● DATA SECTION
******

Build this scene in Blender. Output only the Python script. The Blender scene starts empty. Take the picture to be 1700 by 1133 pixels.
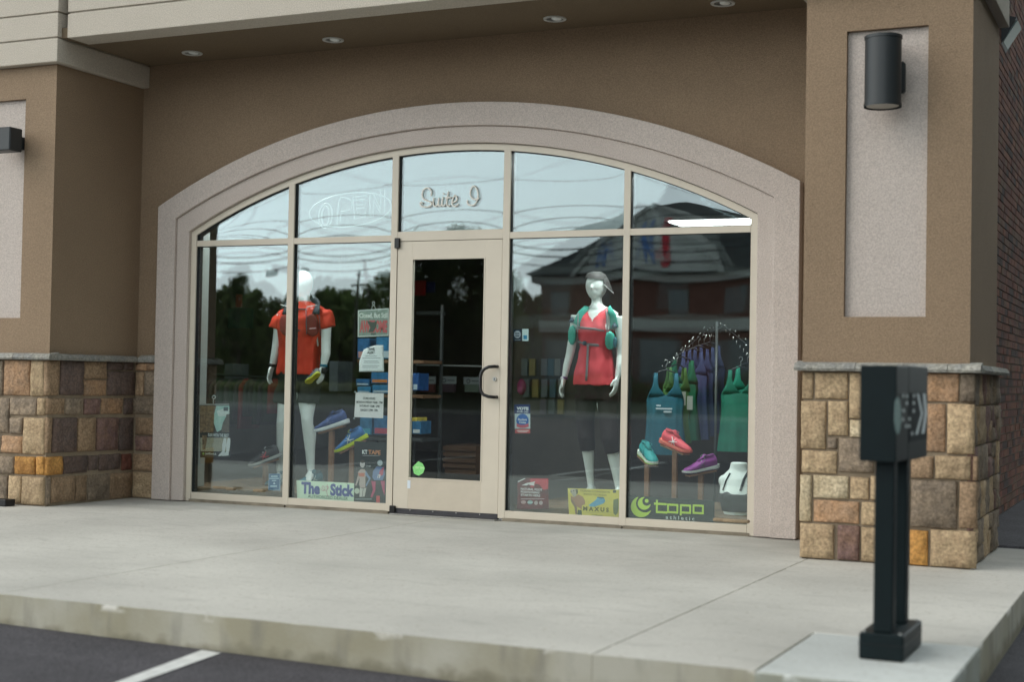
import bpy, bmesh, math, random
from mathutils import Vector, Matrix, noise
random.seed(7)
PI = math.pi; rad = math.radians
S = bpy.context.scene
C = bpy.context.collection

# ------------------------------------------------------------------ camera
CAM = Vector((5.6124, -10.0339, 1.0706)); YAW, PIT, ROL, FPX = 0.4306, 0.0260, 0.0181, 2434.78
W, H = 1700.0, 1133.0
_f = Vector((-math.sin(YAW)*math.cos(PIT), math.cos(YAW)*math.cos(PIT), math.sin(PIT)))
_r = Vector((math.cos(YAW), math.sin(YAW), 0)); _u = _r.cross(_f)
_r2 = math.cos(ROL)*_r + math.sin(ROL)*_u; _u2 = -math.sin(ROL)*_r + math.cos(ROL)*_u
def G(u, v, **k):
    """survey helper: the point of a real plane (x=, y= or z= const) seen at a pixel of the 1700x1133 photo"""
    d = _f + (u-W/2)/FPX*_r2 + (H/2-v)/FPX*_u2
    (ax, val), = k.items(); i = 'xyz'.index(ax)
    return CAM + d*((val-CAM[i])/d[i])
def RG(u, v, y):
    """the same for something seen mirrored in the shop window"""
    d = _f + (u-W/2)/FPX*_r2 + (H/2-v)/FPX*_u2; d.y *= -1
    c = Vector((CAM.x, 0.08-CAM.y, CAM.z)); return c + d*((y-c.y)/d.y)
cam = bpy.data.objects.new('camera', bpy.data.cameras.new('camera')); C.objects.link(cam)
m = Matrix((_r2, _u2, -_f)).transposed().to_4x4(); m.translation = CAM; cam.matrix_world = m
cam.data.sensor_width = 36; cam.data.lens = FPX/1700*36; cam.data.clip_end = 2000; cam.data.clip_start = .05
cam.data.dof.use_dof = True; cam.data.dof.focus_distance = 11.3; cam.data.dof.aperture_fstop = 1.6
S.camera = cam
# ------------------------------------------------------------------ light
SUN_EL, SUN_AZ = 38, 228           # soft sun behind cloud, from behind-left of the camera
wd = bpy.data.worlds.new('World'); S.world = wd; wd.use_nodes = True
nt = wd.node_tree; N = nt.nodes; L = nt.links
bg = N['Background']; bg.inputs[1].default_value = 0.1
sky = N.new('ShaderNodeTexSky'); sky.sky_type = 'NISHITA'; sky.sun_disc = False
sky.sun_elevation = rad(SUN_EL); sky.sun_rotation = rad(SUN_AZ); sky.air_density = 1.2; sky.dust_density = 2.5
tc = N.new('ShaderNodeTexCoord'); mp = N.new('ShaderNodeMapping'); mp.inputs['Scale'].default_value = (1, 1, 3.2)
nz = N.new('ShaderNodeTexNoise'); nz.inputs['Scale'].default_value = 2.2; nz.inputs['Detail'].default_value = 6
cr = N.new('ShaderNodeValToRGB'); cr.color_ramp.elements[0].position = .35; cr.color_ramp.elements[0].color = (.72,)*3+(1,)
cr.color_ramp.elements[1].position = .72; cr.color_ramp.elements[1].color = (.96,)*3+(1,)
mx = N.new('ShaderNodeMixRGB'); mx.inputs[2].default_value = (20.4, 22.4, 22.8, 1)
L.new(tc.outputs['Generated'], mp.inputs[0]); L.new(mp.outputs[0], nz.inputs[0]); L.new(nz.outputs[0], cr.inputs[0])
L.new(cr.outputs[0], mx.inputs[0]); L.new(sky.outputs[0], mx.inputs[1]); sz = N.new('ShaderNodeSeparateXYZ'); L.new(tc.outputs['Generated'], sz.inputs[0])   # hazy sky: paler towards the horizon
er = N.new('ShaderNodeMapRange'); er.inputs[1].default_value = 0; er.inputs[2].default_value = .55; er.inputs[3].default_value = 2.15; er.inputs[4].default_value = .55
L.new(sz.outputs[2], er.inputs[0]); vs = N.new('ShaderNodeVectorMath'); vs.operation = 'SCALE'
L.new(mx.outputs[0], vs.inputs[0]); L.new(er.outputs[0], vs.inputs['Scale']); L.new(vs.outputs[0], bg.inputs[0])
sl = bpy.data.lights.new('sun', 'SUN'); sl.energy = 1.5; sl.angle = rad(40); sl.color = (1, .93, .84)
so = bpy.data.objects.new('sun', sl); C.objects.link(so)
az = rad(SUN_AZ); sd = Vector((math.sin(az)*math.cos(rad(SUN_EL)), math.cos(az)*math.cos(rad(SUN_EL)), math.sin(rad(SUN_EL))))
so.rotation_euler = sd.to_track_quat('Z', 'Y').to_euler()
S.view_settings.view_transform = 'Standard'; S.view_settings.look = 'None'; S.view_settings.exposure = -0.20
S.view_settings.gamma = 1; S.view_settings.use_curve_mapping = False
S.render.engine = 'CYCLES'
S.cycles.max_bounces = 10; S.cycles.transparent_max_bounces = 16; S.cycles.glossy_bounces = 5; S.cycles.diffuse_bounces = 4

# ------------------------------------------------------------------ materials
def mat(name, col, rough=.8, metal=0, bump=0, bscale=200, var=0, vscale=3, emit=None, rnd=0, col2=None, spec=.4, bdist=.002, detail=4):
    m = bpy.data.materials.new(name); m.use_nodes = True
    n = m.node_tree.nodes; l = m.node_tree.links; b = n['Principled BSDF']
    b.inputs['Base Color'].default_value = (*col, 1); b.inputs['Roughness'].default_value = rough
    b.inputs['Metallic'].default_value = metal; b.inputs['Specular IOR Level'].default_value = spec
    tcn = n.new('ShaderNodeTexCoord')
    last = None
    if var:
        no = n.new('ShaderNodeTexNoise'); no.inputs['Scale'].default_value = vscale; no.inputs['Detail'].default_value = 8; no.inputs['Roughness'].default_value = .65
        l.new(tcn.outputs['Object'], no.inputs[0])
        mr = n.new('ShaderNodeMapRange'); mr.inputs[1].default_value = .3; mr.inputs[2].default_value = .7
        l.new(no.outputs[0], mr.inputs[0])
        mi = n.new('ShaderNodeMixRGB')
        c2 = col2 or tuple(c*(1-var) for c in col)
        mi.inputs[1].default_value = (*col, 1); mi.inputs[2].default_value = (*c2, 1)
        l.new(mr.outputs[0], mi.inputs[0]); last = mi.outputs[0]
    if rnd:
        oi = n.new('ShaderNodeObjectInfo'); hs = n.new('ShaderNodeHueSaturation')
        m2 = n.new('ShaderNodeMapRange'); m2.inputs[3].default_value = 1-rnd; m2.inputs[4].default_value = 1+rnd
        l.new(oi.outputs['Random'], m2.inputs[0]); l.new(m2.outputs[0], hs.inputs['Value'])
        if last: l.new(last, hs.inputs['Color'])
        else: hs.inputs['Color'].default_value = (*col, 1)
        last = hs.outputs[0]
    if last: l.new(last, b.inputs['Base Color'])
    if bump:
        nb = n.new('ShaderNodeTexNoise'); nb.inputs['Scale'].default_value = bscale; nb.inputs['Detail'].default_value = detail
        l.new(tcn.outputs['Object'], nb.inputs[0]); bp = n.new('ShaderNodeBump'); bp.inputs['Strength'].default_value = bump
        bp.inputs['Distance'].default_value = bdist
        l.new(nb.outputs[0], bp.inputs['Height']); l.new(bp.outputs[0], b.inputs['Normal'])
    if emit: b.inputs['Emission Color'].default_value = (*emit[:3], 1); b.inputs['Emission Strength'].default_value = emit[3]
    return m
_mc = {}
def M(col, rough=.7, **k):
    key = (tuple(col), rough, tuple(sorted(k.items())))
    if key not in _mc: _mc[key] = mat('paint_%d' % len(_mc), col, rough, **k)
    return _mc[key]
def stucco(name, col, col2):
    m = mat(name, col, .9, bump=.9, bscale=150, var=.15, vscale=1.1, col2=col2, bdist=.007, detail=4)
    n = m.node_tree.nodes; l = m.node_tree.links
    mi = n['Mix'] if 'Mix' in n else [q for q in n if q.type == 'MIX_RGB'][0]
    no = n.new('ShaderNodeTexNoise'); no.inputs['Scale'].default_value = 120; no.inputs['Detail'].default_value = 2
    l.new([q for q in n if q.type == 'TEX_COORD'][0].outputs['Object'], no.inputs[0])
    r = n.new('ShaderNodeMapRange'); r.inputs[1].default_value = .3; r.inputs[2].default_value = .7; r.inputs[3].default_value = .82; r.inputs[4].default_value = 1.14
    l.new(no.outputs[0], r.inputs[0]); mu = n.new('ShaderNodeVectorMath'); mu.operation = 'SCALE'
    l.new(mi.outputs[0], mu.inputs[0]); l.new(r.outputs[0], mu.inputs['Scale']); l.new(mu.outputs[0], n['Principled BSDF'].inputs['Base Color'])
    return m
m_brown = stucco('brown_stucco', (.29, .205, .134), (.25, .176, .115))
m_pink = stucco('pinkish_stucco', (.57, .495, .45), (.53, .455, .41))
m_panel = stucco('panel_stucco', (.53, .46, .42), (.49, .43, .39))
m_band = stucco('grey_stucco', (.52, .465, .395), (.48, .43, .365))
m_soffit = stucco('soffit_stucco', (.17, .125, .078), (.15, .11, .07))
m_beige = mat('beige_aluminium', (.60, .535, .44), .42, metal=.0, var=.08, vscale=4, spec=.5)
m_beige2 = mat('beige_kickplate', (.56, .49, .395), .5, var=.12, vscale=6)
m_black = mat('black_gasket', (.006, .007, .008), .5)
m_dkmetal = mat('dark_bronze', (.026, .030, .033), .45, bump=.05, bscale=300)
m_post = mat('black_green_paint', (.004, .011, .013), .5, bump=.08, bscale=150, var=.25, vscale=8, spec=.2)
m_handle = mat('black_handle', (.012, .012, .013), .3)
m_steel = mat('steel', (.55, .55, .53), .3, metal=1)
m_white = mat('white_gloss', (.8, .84, .82), .3, var=.03, vscale=2)
m_mort = mat('mortar', (.30, .235, .165), .95, bump=.6, bscale=90, var=.3, vscale=12)
m_wood = mat('post_wood', (.30, .155, .085), .6, var=.4, vscale=9, bump=.2, bscale=60)
m_drywall = mat('drywall', (.33, .36, .34), .8, var=.1)
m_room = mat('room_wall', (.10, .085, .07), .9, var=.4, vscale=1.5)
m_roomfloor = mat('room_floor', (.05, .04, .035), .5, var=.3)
m_plat = mat('display_wood', (.20, .135, .08), .65, var=.6, vscale=7, bump=.3, bscale=40)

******

● TASK
Only lines with the string "stucco" belong in your answer; copy each one.

● TASK RESPONSE
def stucco(name, col, col2):
m_brown = stucco('brown_stucco', (.29, .205, .134), (.25, .176, .115))
m_pink = stucco('pinkish_stucco', (.57, .495, .45), (.53, .455, .41))
m_panel = stucco('panel_stucco', (.53, .46, .42), (.49, .43, .39))
m_band = stucco('grey_stucco', (.52, .465, .395), (.48, .43, .365))
m_soffit = stucco('soffit_stucco', (.17, .125, .078), (.15, .11, .07))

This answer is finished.